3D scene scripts
<<<<
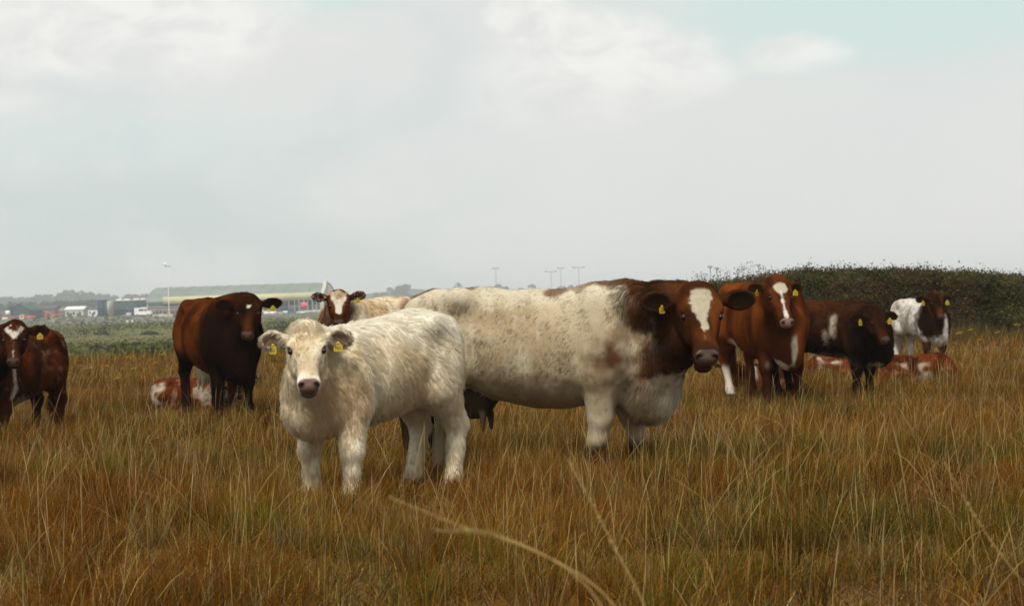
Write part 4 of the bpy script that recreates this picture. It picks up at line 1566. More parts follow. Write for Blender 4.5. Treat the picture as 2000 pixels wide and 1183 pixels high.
M_ROOF = simple_mat('hangar_roof', (0.185, 0.215, 0.185), 0.7, 0.2, 0.12, 0.15)
M_YEL = simple_mat('yellow_cladding', (0.52, 0.50, 0.28), 0.7, 0.2, 0.10, 0.3)
M_CREAM = simple_mat('cream_wall', (0.66, 0.60, 0.44), 0.8, 0.2, 0.1, 0.4)
M_TEAL = simple_mat('green_cladding', (0.030, 0.075, 0.070), 0.7, 0.2, 0.15, 0.4)
M_NAVY = simple_mat('navy_cladding', (0.022, 0.045, 0.085), 0.7, 0.2, 0.15, 0.4)
M_DARK = simple_mat('dark_opening', (0.045, 0.055, 0.070), 0.6, 0.3, 0.2, 0.4)
M_DOOR = simple_mat('door_panel', (0.15, 0.145, 0.15), 0.6, 0.3, 0.15, 0.4)
M_BRICK = simple_mat('brown_brick', (0.20, 0.165, 0.145), 0.9, 0.1, 0.2, 0.8)
M_WHITE = simple_mat('white_paint', (0.76, 0.76, 0.74), 0.4, 0.4, 0.06, 1.0)
M_GREY = simple_mat('grey_metal', (0.36, 0.37, 0.37), 0.5, 0.4, 0.1, 1.0)
M_PALE = simple_mat('pale_sheeting', (0.44, 0.43, 0.36), 0.7, 0.2, 0.1, 0.6)
M_RED = simple_mat('red_paint', (0.48, 0.060, 0.040), 0.5, 0.4, 0.12, 1.0)
M_ORANGE = simple_mat('orange_paint', (0.55, 0.12, 0.035), 0.5, 0.4, 0.12, 1.0)
M_AMBER = simple_mat('yellow_paint', (0.66, 0.42, 0.03), 0.5, 0.4, 0.12, 1.0)
M_GLASS = simple_mat('dark_glass', (0.020, 0.028, 0.034), 0.10, 0.6)
M_TYRE = simple_mat('rubber', (0.018, 0.018, 0.018), 0.9, 0.1)
M_SLATE = simple_mat('slate_roof', (0.075, 0.075, 0.085), 0.7, 0.2, 0.15, 0.5)
M_BARN = simple_mat('barn_green', (0.045, 0.080, 0.065), 0.8, 0.2, 0.2, 0.3)
M_BLUE = simple_mat('blue_paint', (0.06, 0.13, 0.24), 0.4, 0.4, 0.1, 1.0)
M_CONC = simple_mat('concrete', (0.34, 0.33, 0.30), 0.9, 0.1, 0.15, 0.6)


def px_x(px, d):
    return (px - 1000) / FPX * d


def px_h(px, py, d):
    return EYE - (py - float(horizon(px))) / FPX * d - YZ


def build_hangar():
    a, b = np.array((px_x(286, 905), 905.0)), np.array((px_x(626, 900), 900.0))
    Lh = float(np.linalg.norm(b - a))
    ang = math.atan2(b[1] - a[1], b[0] - a[0])
    e = empty('hangar', (a[0], a[1], YZ), ang, label='long aircraft hangar with a barrel roof and a yellow band over its doors', cat='hangar')
    D, eave, crown = 46.0, px_h(290, 589, 905), px_h(300, 562, 925)
    fz = (px_h(450, 590, 903), px_h(450, 576, 903))
    n = 20
    arc = [(D * i / n, eave + (crown - eave) * math.sin(math.pi * i / n) ** 0.62) for i in range(n + 1)]
    inner = [(y, z - 0.5) for y, z in reversed(arc)]
    prism_part('roof', [(y, z) for y, z in arc] + inner, 0, Lh, M_ROOF, e, 'x')
    for i, x in enumerate(np.linspace(0.0, Lh, 15)):
        if 0 < i < 14:       # standing seams of the sheeting
            V, F = [], []
            for (y, z) in arc[1:-1]:
                for s_ in (-0.12, 0.12):
                    V += [(x + s_, y, z + 0.02), (x + s_, y, z + 0.16)]
            for j in range(len(arc) - 3):
                b_ = 4 * j
                F += [(b_ + 1, b_ + 3, b_ + 7, b_ + 5), (b_, b_ + 1, b_ + 5, b_ + 4), (b_ + 2, b_ + 6, b_ + 7, b_ + 3)]
            link('roof_seam', np_mesh('roof_seam', np.array(V), np.array(F), False), M_ROOF, e)
    gable = [(y, z - 0.6) for y, z in arc]
    prism_part('gable_wall', [(0.4, 0.0)] + [(max(0.4, min(D - 0.4, y)), z) for y, z in gable] + [(D - 0.4, 0.0)], 0.2, 0.6, M_PALE, e, 'x')
    prism_part('gable_wall', [(0.4, 0.0)] + [(max(0.4, min(D - 0.4, y)), z) for y, z in gable] + [(D - 0.4, 0.0)], Lh - 0.6, Lh - 0.2, M_CREAM, e, 'x')
    prism_part('gable_fin', [(-1.2, 0.0), (-1.2, eave + 1.0), (6.0, crown - 2.6), (10.5, crown + 0.5), (13.5, crown + 0.8), (13.5, 0.0)], Lh + 0.01, Lh + 1.5, M_PALE, e, 'x')
    x0 = Lh * 0.10
    box_part('door_fascia', x0, Lh - 0.02, -1.6, -0.1, *fz, M_YEL, e)
    for i in range(1, 13):
        xx = x0 + (Lh - x0) * i / 13
        box_part('cladding_joint', xx - 0.06, xx + 0.06, -1.68, -1.6, *fz, M_CREAM, e)
    box_part('wall', 0.7, x0 - 0.02, 0.1, 0.5, 0, eave - 0.2, M_TEAL, e)
    nd = 20
    for i in range(nd):     # sliding leaves, glazed above
        xa, xb = x0 + (Lh - x0) * i / nd, x0 + (Lh - x0) * (i + 1) / nd
        yy = -0.9 if i % 2 else -0.3
        d = box_part('door_panel', xa + 0.08, xb - 0.08, yy, yy + 0.18, 0.0, fz[0] - 0.05, M_DOOR if i % 3 else M_DARK, e)
        box_part('window', xa + 0.5, xb - 0.5, yy - 0.04, yy, fz[0] * 0.62, fz[0] * 0.92, M_GLASS if i % 2 else M_NAVY, d)
    for xx in np.linspace(Lh * 0.86, Lh * 0.985, 6):
        cyl_part('post', 0.16, 6.4, (xx, -3.4, 3.2), 'z', M_GREY, e, 8)
    return e


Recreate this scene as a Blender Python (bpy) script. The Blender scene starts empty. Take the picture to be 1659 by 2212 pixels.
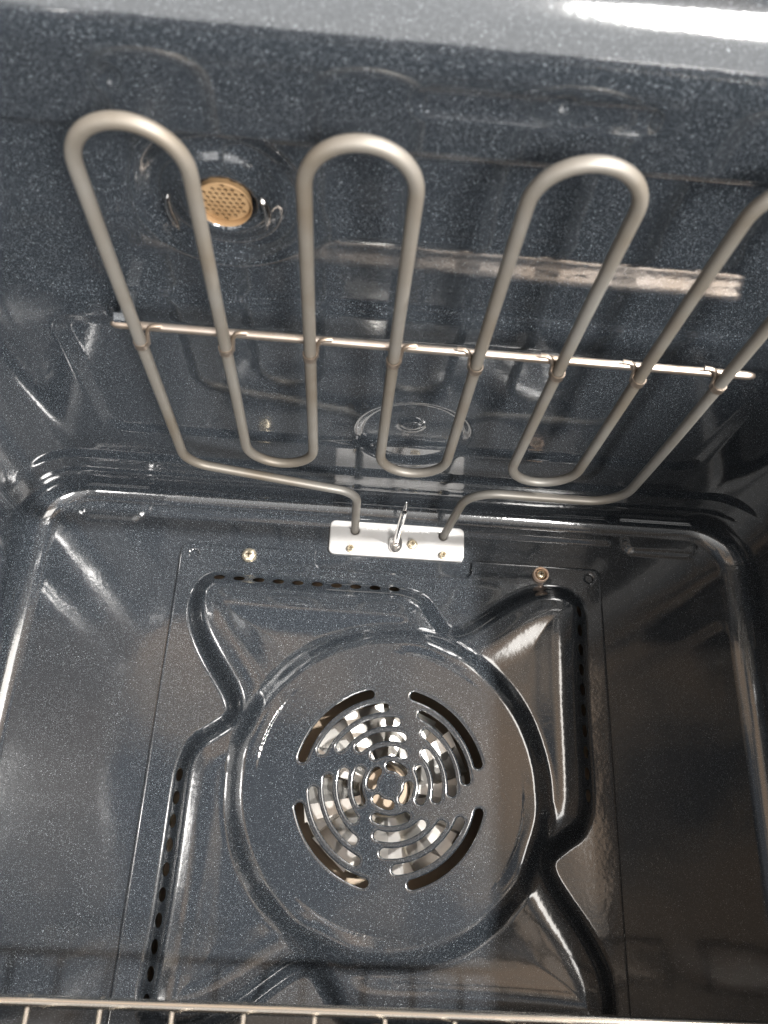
import bpy, math, random
import numpy as np
from mathutils import Matrix, Vector
PI = math.pi
random.seed(4)

# ------------------------------------------------------------------ camera, world, lights, exposure
sc = bpy.context.scene
COL = sc.collection
CAM = np.array([-0.0405, -0.6308, -0.0434])
yaw, pitch, roll = 0.0484, 0.4085, 0.0483
f = np.array([math.sin(yaw)*math.cos(pitch), math.cos(yaw)*math.cos(pitch), math.sin(pitch)])
r = np.array([math.cos(yaw), -math.sin(yaw), 0.0])
u = np.cross(r, f)
c_, s_ = math.cos(roll), math.sin(roll)
r2, u2 = c_*r+s_*u, -s_*r+c_*u
cd = bpy.data.cameras.new('camera')
cam = bpy.data.objects.new('camera', cd); COL.objects.link(cam)
cam.matrix_world = Matrix(((r2[0], u2[0], -f[0], CAM[0]), (r2[1], u2[1], -f[1], CAM[1]), (r2[2], u2[2], -f[2], CAM[2]), (0, 0, 0, 1)))
cd.sensor_fit = 'VERTICAL'; cd.sensor_height = 24.0; cd.lens = 24.0*1679.43/2212.0
cd.clip_start = 0.01; cd.clip_end = 50
cd.dof.use_dof = True; cd.dof.focus_distance = 0.60; cd.dof.aperture_fstop = 5.5
sc.camera = cam

w = bpy.data.worlds.new('World'); sc.world = w; w.use_nodes = True
bg = w.node_tree.nodes['Background']
# kitchen all round as invented tan and grey noise, a sunlit pale floor below
WN, WL = w.node_tree.nodes, w.node_tree.links
wt = WN.new('ShaderNodeTexCoord'); wn = WN.new('ShaderNodeTexNoise'); wn.inputs['Scale'].default_value = 4.2; wn.inputs['Detail'].default_value = 2.5
wp = WN.new('ShaderNodeMapping'); wp.inputs['Location'].default_value = (2.1, 0.4, 3.3)  # shifted to put a dark patch into the cover's central reflection
WL.new(wt.outputs['Generated'], wp.inputs['Vector']); WL.new(wp.outputs[0], wn.inputs['Vector'])
wr = WN.new('ShaderNodeValToRGB'); we = wr.color_ramp.elements
we[0].position = 0.40; we[0].color = (0.22, 0.24, 0.27, 1); we[1].position = 0.60; we[1].color = (1.05, 0.78, 0.57, 1)
we.new(0.50).color = (0.80, 0.67, 0.55, 1)
WL.new(wn.outputs['Fac'], wr.inputs[0])
ws = WN.new('ShaderNodeSeparateXYZ'); WL.new(wt.outputs['Generated'], ws.inputs[0])
wm_ = WN.new('ShaderNodeMapRange'); wm_.interpolation_type = 'SMOOTHSTEP'
wm_.inputs['From Min'].default_value = -0.15; wm_.inputs['From Max'].default_value = -0.75; wm_.inputs['To Min'].default_value = 0.0; wm_.inputs['To Max'].default_value = 1.0
WL.new(ws.outputs['Z'], wm_.inputs['Value'])
wx = WN.new('ShaderNodeMix'); wx.data_type = 'RGBA'; WL.new(wm_.outputs[0], wx.inputs['Factor']); WL.new(wr.outputs[0], wx.inputs['A'])
wx.inputs['B'].default_value = (2.1, 2.08, 2.04, 1)
WL.new(wx.outputs['Result'], bg.inputs[0]); bg.inputs[1].default_value = 1.10

def aim(o, d): o.rotation_euler = Vector(d).to_track_quat('-Z', 'Y').to_euler()
def area(name, loc, target, size, power, col, size_y=None):
    l = bpy.data.lights.new(name, 'AREA'); l.energy = power; l.color = col; l.size = size
    l.shape = 'DISK'
    if size_y: l.shape = 'RECTANGLE'; l.size_y = size_y
    o = bpy.data.objects.new(name, l); COL.objects.link(o); o.location = loc
    aim(o, Vector(target)-Vector(loc)); return o
# low daylight coming in over the right jamb of the open oven
sl = bpy.data.lights.new('sun', 'SUN'); sl.energy = 9.0; sl.angle = math.radians(1.6); sl.color = (1.0, 0.97, 0.93)
so = bpy.data.objects.new('sun', sl); COL.objects.link(so); aim(so, (-0.56, 1.0, -0.02))
# the same daylight thrown up by the open door glass
area('door_glass_bounce', (2.27, -4.03, -3.90), (0.0, -0.30, 0.24), 2.0, 1150, (1.0, 0.97, 0.93))
# window of the kitchen, to the right behind the camera
area('kitchen_window', (2.08, -3.1, 0.30), (0, 0, 0), 1.65, 64, (1.0, 0.97, 0.92), 1.7)

sc.view_settings.view_transform = 'Standard'; sc.view_settings.look = 'None'
sc.view_settings.gamma = 1.0; sc.view_settings.exposure = 0.0; sc.view_settings.use_curve_mapping = False
sc.cycles.use_denoising = True
sc.cycles.max_bounces = 12; sc.cycles.glossy_bounces = 6; sc.cycles.diffuse_bounces = 4
sc.cycles.sample_clamp_indirect = 8.0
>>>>
WHAT YOU ARE ASKED TO DO –
Quote only what lies between the first line of the records and the line containing "return EYE - (py", please, including both lines and excluding images.

FINISHED EXERCISE –
Write part 4 of the bpy script that recreates this picture. It picks up at line 1566. More parts follow. Write for Blender 4.5. Treat the picture as 2000 pixels wide and 1183 pixels high.
M_ROOF = simple_mat('hangar_roof', (0.185, 0.215, 0.185), 0.7, 0.2, 0.12, 0.15)
M_YEL = simple_mat('yellow_cladding', (0.52, 0.50, 0.28), 0.7, 0.2, 0.10, 0.3)
M_CREAM = simple_mat('cream_wall', (0.66, 0.60, 0.44), 0.8, 0.2, 0.1, 0.4)
M_TEAL = simple_mat('green_cladding', (0.030, 0.075, 0.070), 0.7, 0.2, 0.15, 0.4)
M_NAVY = simple_mat('navy_cladding', (0.022, 0.045, 0.085), 0.7, 0.2, 0.15, 0.4)
M_DARK = simple_mat('dark_opening', (0.045, 0.055, 0.070), 0.6, 0.3, 0.2, 0.4)
M_DOOR = simple_mat('door_panel', (0.15, 0.145, 0.15), 0.6, 0.3, 0.15, 0.4)
M_BRICK = simple_mat('brown_brick', (0.20, 0.165, 0.145), 0.9, 0.1, 0.2, 0.8)
M_WHITE = simple_mat('white_paint', (0.76, 0.76, 0.74), 0.4, 0.4, 0.06, 1.0)
M_GREY = simple_mat('grey_metal', (0.36, 0.37, 0.37), 0.5, 0.4, 0.1, 1.0)
M_PALE = simple_mat('pale_sheeting', (0.44, 0.43, 0.36), 0.7, 0.2, 0.1, 0.6)
M_RED = simple_mat('red_paint', (0.48, 0.060, 0.040), 0.5, 0.4, 0.12, 1.0)
M_ORANGE = simple_mat('orange_paint', (0.55, 0.12, 0.035), 0.5, 0.4, 0.12, 1.0)
M_AMBER = simple_mat('yellow_paint', (0.66, 0.42, 0.03), 0.5, 0.4, 0.12, 1.0)
M_GLASS = simple_mat('dark_glass', (0.020, 0.028, 0.034), 0.10, 0.6)
M_TYRE = simple_mat('rubber', (0.018, 0.018, 0.018), 0.9, 0.1)
M_SLATE = simple_mat('slate_roof', (0.075, 0.075, 0.085), 0.7, 0.2, 0.15, 0.5)
M_BARN = simple_mat('barn_green', (0.045, 0.080, 0.065), 0.8, 0.2, 0.2, 0.3)
M_BLUE = simple_mat('blue_paint', (0.06, 0.13, 0.24), 0.4, 0.4, 0.1, 1.0)
M_CONC = simple_mat('concrete', (0.34, 0.33, 0.30), 0.9, 0.1, 0.15, 0.6)


def px_x(px, d):
    return (px - 1000) / FPX * d


def px_h(px, py, d):
    return EYE - (py - float(horizon(px))) / FPX * d - YZ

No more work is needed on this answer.